Typical Procedure of reeling Mooring lines

Whenever the Bulk Carrier left port, it was normal procedure to tidy up the deck spaces in preparation for the sea passage. The ship’s Deck and Cargo Manual offered general advice on how to carry mooring operations in a safe manner; for instance, it stated that the winch operator had to be experienced, and that any trainees involved should be carefully supervised by experienced seamen. The procedures did not specify in great detail how tidying up of the deck (following departure) should be done. However, this was considered a standard and rather simple routine that the experienced ABs were fully capable of carrying out by themselves.

The securing of mooring ropes on the winches was normally done by reeling in all the mooring ropes on the drums on the two winches. There was one experienced AB stationed by the winch controls on the side of the winch, while a second AB would be arranging the mooring rope on the drum during the reel in, positioned immediately behind the winch drum.
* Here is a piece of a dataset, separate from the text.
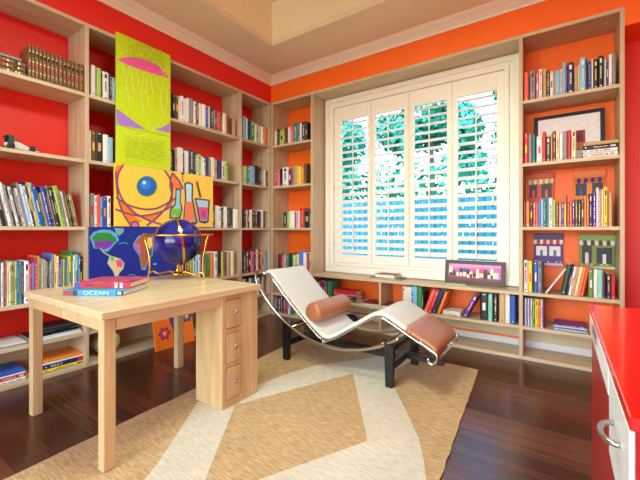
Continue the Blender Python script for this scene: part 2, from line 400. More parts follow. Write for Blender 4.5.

At the very final stage of the reel in, when all of the mooring rope would have been reeled onto the drum (except the eye, which was the only part left on deck), the winch operator would operate the winch at a very slow speed. The AB working with arranging the rope would then secure this by means of a piece of thin rope tied to the end of the eye, tying the other end of the thin rope to the winch foundation. The winch operator would then tighten up on the winch to secure the mooring ropes.

A generic risk assessment form, addressing mooring operations, should be completed prior operation. The same form completed prior to the accident. However, while this was to some extent concerned with the correct operation of the winch and communication between the parties involved with mooring operations, there were no identified risks in relation to the actual securing of the mooring lines on the winches after mooring operations had been completed. Specifically, the risk of being caught by the winch while reeling up the mooring lines was not addressed by the formal risk assessment, nor was the risk associated with reeling an excessive mass of mooring rope onto the winch drums.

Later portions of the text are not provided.